To do ▸ Search the data for the string "objects" and extract every line where it appears.

** Start Data lines **

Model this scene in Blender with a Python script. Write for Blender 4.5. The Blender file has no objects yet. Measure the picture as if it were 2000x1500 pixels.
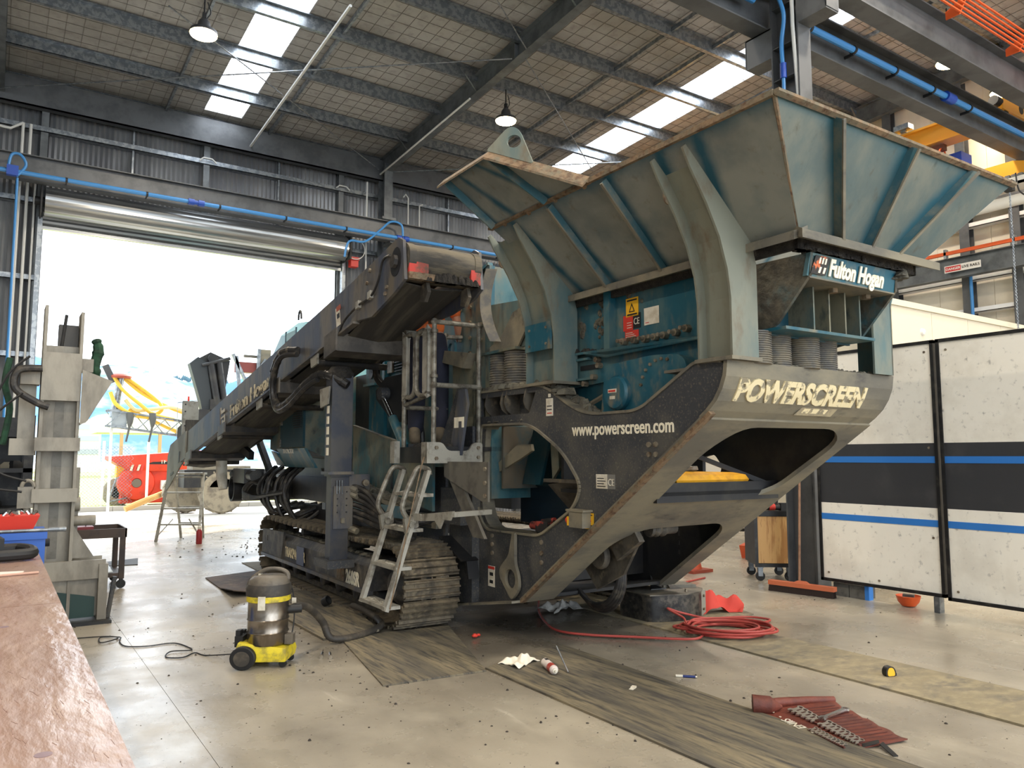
import bpy, bmesh, math, random
from mathutils import Vector, Matrix
random.seed(7)
PI = math.pi
S = bpy.context.scene
COL = S.collection

# ------------------------------------------------ camera, world, exposure
cam = bpy.data.cameras.new('camera')
cam.lens = 27.0; cam.sensor_width = 36.0; cam.clip_end = 900
camo = bpy.data.objects.new('camera', cam); COL.objects.link(camo)
camo.location = (0, 0, 1.6)
camo.rotation_euler = (math.radians(90 + 5.451), 0, math.radians(-33.804))
S.camera = camo
S.view_settings.view_transform = 'Standard'
S.view_settings.look = 'None'
S.view_settings.gamma = 1.0
S.view_settings.use_curve_mapping = False
S.view_settings.exposure = 0.32

world = bpy.data.worlds.new('sky'); S.world = world
world.use_nodes = True
wn = world.node_tree.nodes; wl = world.node_tree.links
wn['Background'].inputs['Color'].default_value = (0.84, 0.92, 1.0, 1)
wn['Background'].inputs['Strength'].default_value = 3.4
sun = bpy.data.lights.new('sun', 'SUN'); sun.energy = 9.0; sun.angle = 0.01; sun.color = (1, .95, .86)
suno = bpy.data.objects.new('sun', sun); COL.objects.link(suno)
suno.rotation_euler = (math.radians(52), 0, math.radians(122))

# ------------------------------------------------ materials
def lin(c):
    def f(x):
        x /= 255.0
        return x / 12.92 if x <= .04045 else ((x + .055) / 1.055) ** 2.4
    return (f(c[0]), f(c[1]), f(c[2]), 1)
MATS = {}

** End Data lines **

Solution to this problem ▸
Model this scene in Blender with a Python script. Write for Blender 4.5. The Blender file has no objects yet. Measure the picture as if it were 2000x1500 pixels.
camo = bpy.data.objects.new('camera', cam); COL.objects.link(camo)
suno = bpy.data.objects.new('sun', sun); COL.objects.link(suno)